キャストの豪華さと熱演も作品のヒットに繋がった。ブルース・ウィリスは、家族や仲間を守るためにすべてを捧げる主人公ハリーを力強く演じ、そのヒーロー像が世界中の感動を呼んだ。ベン・アフレックやリヴ・タイラーによる若い恋人同士のドラマも共感を呼び、世代を超えて楽しめる作品に仕上がっている。
エアロスミスによる主題歌「I Don’t Want to Miss a Thing」は、映画の感動的なラストシーンを際立たせる効果を与え、作品の象徴的な一曲となっている。地球滅亡というスリリングな設定に、家族愛や自己犠牲という普遍的なテーマを重ね合わせた本作は多くの視聴者の記憶に残った。
ネガティブまたは賛否が分かれる評価要素
感動を狙った超大作で、細かいツッコミ要素を探すような部類の映画ではない。強いてネガティブな評価を上げるとすると、公開当時の過剰な宣伝と、あまりにも有名で「感動した」という同調圧力が一定に存在したため、「そこまでか?」という冷めた視線を送る視聴者がいたことくらい。

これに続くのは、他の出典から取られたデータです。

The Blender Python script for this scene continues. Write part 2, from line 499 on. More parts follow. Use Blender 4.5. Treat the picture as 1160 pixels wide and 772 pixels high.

王道的な展開で、これぞアメリカというエンターテイメントで、とくに意外性がない物語。されど、改めて視聴しても面白い。
こぼれ話
NASAが協力して制作された本作だが、公開後にはその科学的な不正確さが逆に注目され、アメリカの宇宙飛行士たちが「映画に出てくる間違いを指摘する」という研修の一環として本作を鑑賞しているという逸話が話題となった。
エアロスミスの主題歌「I Don’t Want to Miss a Thing」は、バンドとして初めて全米シングルチャート1位を獲得した楽曲で、映画とともに大ヒットを記録。ボーカルのスティーヴン・タイラーにとっては、娘であるリヴ・タイラーが主要キャストとして出演していたことも特別な意味を持つ楽曲となった。撮影時、スティーヴンはリヴの演技シーンを訪れては見守り、父親としての喜びを語ったという。
さらに、キャスト陣のチームワークを高めるため、マイケル・ベイ監督は石油掘削のトレーニングを実施し、俳優たちに実際の作業工程を学ばせたのだとか。これにより、作中での掘削作業シーンにリアリティが加わり、チームとしての一体感を演出することができた。